Froid et compassé, Xi Jinping, qui va rencontrer pour la première fois ce jeudi Donald Trump, prend un risque en se rendant à l’invitation de l’imprévisible président américain, que tout oppose en apparence au maître de la Chine communiste.
Le président chinois, considéré comme le plus puissant dirigeant de son pays depuis un quart de siècle, projette une image semblable à celle de son régime: rigide et immuable. Tout le contraire de la spontanéité du nouvel hôte de la Maison Blanche qui n’hésite pas à froisser le protocole en recevant des dirigeants étrangers.
Une entorse aux usages lors du sommet dans la luxueuse villa du milliardaire américain à Mar-a-Lago en Floride serait mal vécue par le régime communiste, après une campagne électorale où M. Trump a fait de la Chine un épouvantail.
« S’il devait y avoir des moments embarrassants et que les deux parties aient un gros différend sur la Corée du Nord, ce serait risqué pour M. Xi, car il ne peut pas se permettre de perdre la face au moment où la Chine aspire à devenir le centre de gravité du nouvel ordre mondial », observe depuis Hong Kong le pékinologue Willy Lam.
Xi Jinping a été ovationné en janvier au Forum de Davos, haut lieu du libéralisme, lorsqu’il a pris la défense de la mondialisation, apparaissant comme un pilier de stabilité face à des Etats-Unis devenus imprévisibles.
Sur le plan intérieur, Xi Jinping, 63 ans, a concentré les pouvoirs depuis son arrivée à la tête du pays fin 2012. Mais il ne peut donner de signes de faiblesse face à la superpuissance américaine à l’approche d’un important Congrès du Parti communiste chinois (PCC) à l’automne, qui entérinera pour lui un nouveau mandat de cinq ans.
Xi Jinping a fait de la lutte contre la corruption la marque de son mandat: depuis quatre ans, plus d’un million de cadres ont été sanctionnés et de hauts dirigeants jetés en prison.
D’aucuns soupçonnent cette campagne de recouvrir une purge de l’opposition interne. Le fait est que Xi Jinping éclipse tous les autres dirigeants du pays dans les médias, même si le régime se défend de l’accusation de culte de la personnalité.
Parallèlement, Xi Jinping préside à un sérieux tour de vis de la société: médias et internet muselés et avocats jetés en prison. Prison où le prix Nobel de la paix Liu Xiaobo croupit depuis huit ans pour avoir réclamé des réformes politiques.

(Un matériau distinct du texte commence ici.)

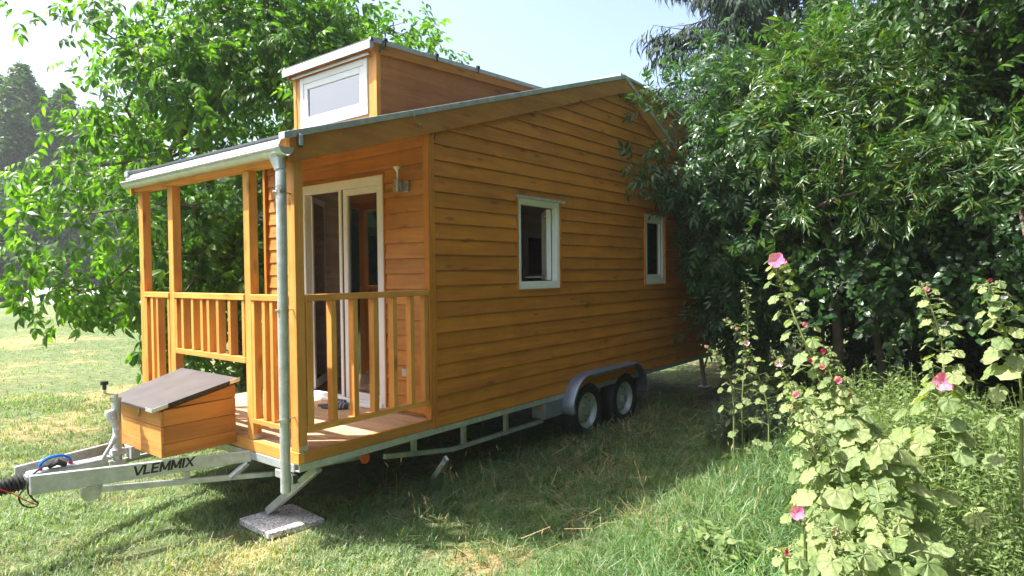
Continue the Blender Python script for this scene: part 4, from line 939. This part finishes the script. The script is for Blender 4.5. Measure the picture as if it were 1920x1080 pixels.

Au-delà des différences de personnalités de l’apparatchik de longue date et du milliardaire novice en politique, certains aspects peuvent rapprocher MM. Trump et Xi, à commencer par leur nationalisme. Là où l’un parle de « rendre sa grandeur à l’Amérique », l’autre évoque « le grand renouveau de la nation chinoise ».
Comme Trump, Xi Jinping est né dans un milieu privilégié, le 15 juin 1953 à Pékin. Il est le fils de Xi Zhongxun, l’un des fondateurs de la guérilla communiste, et appartient à la caste des « princes rouges », descendants des révolutionnaires arrivés au pouvoir en 1949 avant d’être broyés par les purges de Mao Tsé-toung.
Avec sa silhouette massive qui évoque le fondateur de la Chine populaire, Xi Jinping cherche à gommer ces origines. La presse officielle insiste sur sa vie à la campagne pendant la « Révolution culturelle », lorsqu’il habitait dans une grotte.
Avec la fin des troubles, Xi Jinping décroche un diplôme d’ingénieur chimiste de la prestigieuse université Tsinghua à Pékin mais fait carrière dans l’appareil du Parti, où il entre à peine âgé de 21 ans.
Le président chinois connaît les Etats-Unis: il séjourne dans l’Iowa, en 1985, pour étudier l’agriculture. Divorcé, il épouse en 1987 la chanteuse Peng Liyuan, alors beaucoup plus célèbre que lui. Le couple a une fille, tenue à distance des médias.
Gouverneur du Fujian en 2000, patron du Parti au Zhejiang en 2002, deux provinces côtières vitrines de la Chine des réformes, il est appelé par le président Hu Jintao pour faire le ménage en 2007 à Shanghai, où le chef du Parti a été balayé par un scandale de corruption. Il le remplace.
La même année, Xi Jinping entre au Comité permanent du Bureau politique, le cénacle dirigeant du PCC, dont il prendra les rênes en novembre 2012.
Avec Donald Trump, il ne jouera pas au golf à Mar-a-Lago: il a mis ce sport à l’index au nom de la lutte contre la corruption.